Together with the recent negotiating mandate voted on 13 March 2013 by the European Parliament Plenary session, the Council negotiating position will pave the way for the beginning of trilogues in April 2013 between the Commission and other two EU institutions. The shared objective is to come to a political agreement on the reform by the end of June 2013. Formal adoption of the definitive legislative texts as a 1st reading agreement will follow in the autumn. 

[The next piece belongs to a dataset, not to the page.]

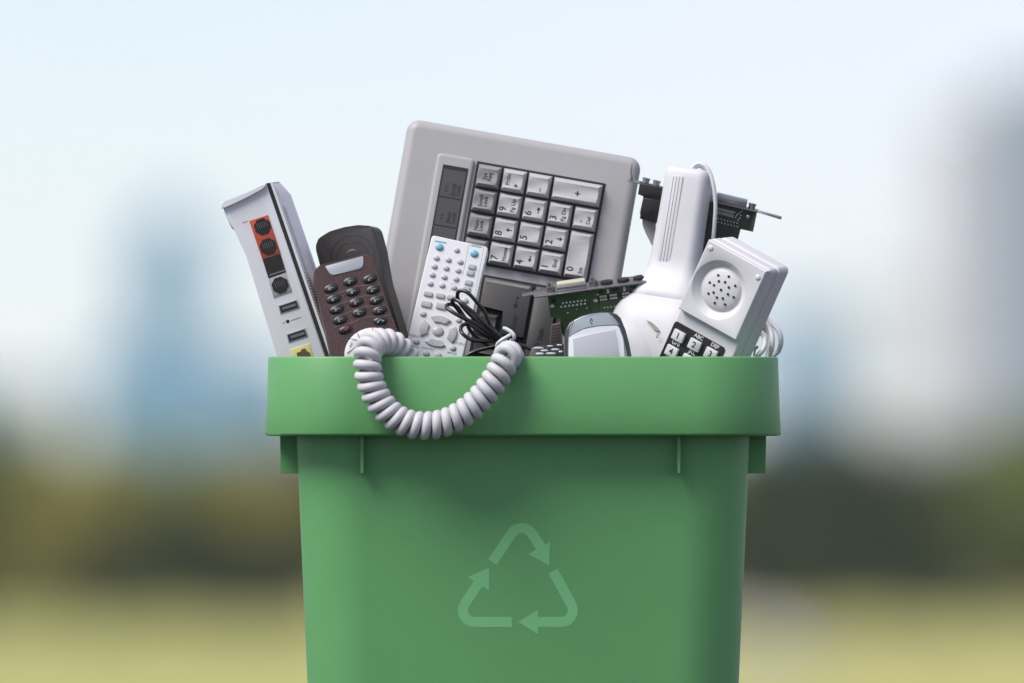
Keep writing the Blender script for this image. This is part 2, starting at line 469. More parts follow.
# L-shaped enter key, shift key and the small keys under it
mb = MB()
Lp = [q(101, 172.5), q(101, 143), q(149.5, 143), q(149.5, 196.5), q(125.5, 196.5), q(125.5, 172.5)]
mb.prism(Lp, -0.0065, -0.0005, 'key_dark_shaded', bev=0.0007, seg=2, back=False)
mb.flat([q(103, 147.5), q(146, 147.5), q(147.5, 144.6), q(102, 144.6)], -0.0066, 'key_mid')
ax = lambda a_, b2: q(a_, b2)
mb.flat([ax(135.6, 168), ax(136.8, 168), ax(136.8, 157), ax(135.6, 157)], -0.0065, 'ink')
mb.flat([ax(133.4, 164.5), ax(139, 164.5), ax(136.2, 169)], -0.0065, 'ink')
mb.flat([ax(135.6, 157), ax(138.6, 157), ax(138.6, 158.2), ax(135.6, 158.2)], -0.0065, 'ink')
c = q(137.5, 182); mb.text('Enter', c[0], c[1], 7.2*U, PI/2, -0.0067, 'ink')
it.part('key', mb)['label'] = 'L-shaped enter key, dark grey with shade put into its colour'
mb = MB()
mb.prism(kbrect(153, 175.5, 143, 226, 0.001), -0.0065, -0.0005, 'key_dark_shaded', bev=0.0016, seg=2, back=False)
c = q(166, 190); mb.text('Shift', c[0], c[1], 7.2*U, PI/2, -0.0067, 'ink')
mb.flat([q(163.5, 203), q(163.5, 200), q(160.5, 202), q(163.8, 197.5), q(168.5, 200.5), q(166, 200.8), q(166, 203)], -0.0065, 'ink')
it.part('key', mb)['label'] = 'shift key, dark grey with shade put into its colour'
key(101, 123.5, 175.5, 197.5, 'key_dark_shaded', []); key(101, 149.5, 200, 222, 'key_dark_shaded', []); key(101, 123, 225, 247, 'key_dark_shaded', [])

# ================================================================== ROUTER
it = Item('router', 'white router on edge at the left end, red and yellow ports showing', 'router', 300, 357, -0.060, roll=-18.6, lean=0, yaw=-4)
r1 = K(210, 170, 3.5)
P = it.LL(r1((40,115), (55,160), (75,203), (97,222), (128,305), (235,655)))
rt = it.LL(r1((197,46), (405,655)))
# lengthen the sides down into the bin
def ext(a, b_, t): return (b_[0] + (b_[0]-a[0])*t, b_[1] + (b_[1]-a[1])*t)
dl = ext(P[4], P[5], 0.85); dr = ext(rt[0], rt[1], 0.48)
qb = lambda n_, o=0, w_=0: it.LL(r1(*[((1-t)**2*40 + 2*t*(1-t)*118 + t*t*197, (1-t)**2*114 + 2*t*(1-t)*88 + t*t*46 + o - w_*t) for t in [k/n_ for k in range(n_+1)]]))
top = qb(10)[1:-1]
poly = [P[0]] + [P[1], P[2], P[3], P[4], P[5], dl, dr, rt[0]] + top[::-1]
mb = MB(); mb.prism(poly, 0.0, 0.085, 'router_white', bev=0.0013, seg=3); it.part('housing', mb)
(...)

Four proposals for discussion

  • For direct payments, the Commission proposed in October 2011 to support farm income in a fairer, better targeted and simpler way, in particular with a more equitable distribution of funds between farmers, between regions and between member states (respectively internal and external convergence), and 30% of the payments reserved for a "greening" payment linked to certain sustainable agricultural practices. Other elements include a compulsory higher rate of payment for young farmers in the first 5 years after installation, and the establishment of a Small Farmers Scheme. At the time of the February 2013 Council the Presidency already circulated a paper setting out a number of amendments to the Commission proposal.
  • The Commission proposal on the Single Common Markets Organisation puts forward more responsive and better suited tools to address crisis management, including a generalised safeguard clause enabling the Commission to take emergency measures to respond to general market disturbances. It also looks to improve rules on the recognition of Producer Organisations and inter-branch organisations. In more specific terms, the Commission is proposing to end the sugar quota regime in 2015.
  • On Rural Development, the Commission's proposal aims at a more flexible system aimed at supporting measures to maintain our natural resources such as agro-environment schemes, encouraging investment and innovation, providing incentives for farmers to work together in producer organisations and to establish risk management schemes, and backing broader measures for economic development in rural areas.
  • The Commission’s proposals also involve a "horizontal regulation" covering the financing, management and monitoring of the CAP. These aim in particular at a simpler and more efficient CAP. To avoid unnecessary administrative burdens, the Commission proposed to simplify several administrative mechanisms, without losing efficiency, as well as aid to help small farmers through a flat rate per farm. The proposal also involves a series of rules on transparency on beneficiaries of CAP payments (see IP/12/1006).


Among other issues, the Dutch delegation briefed the Council on the ban which Russian authorities were considering to impose on seed potatoes from the EU.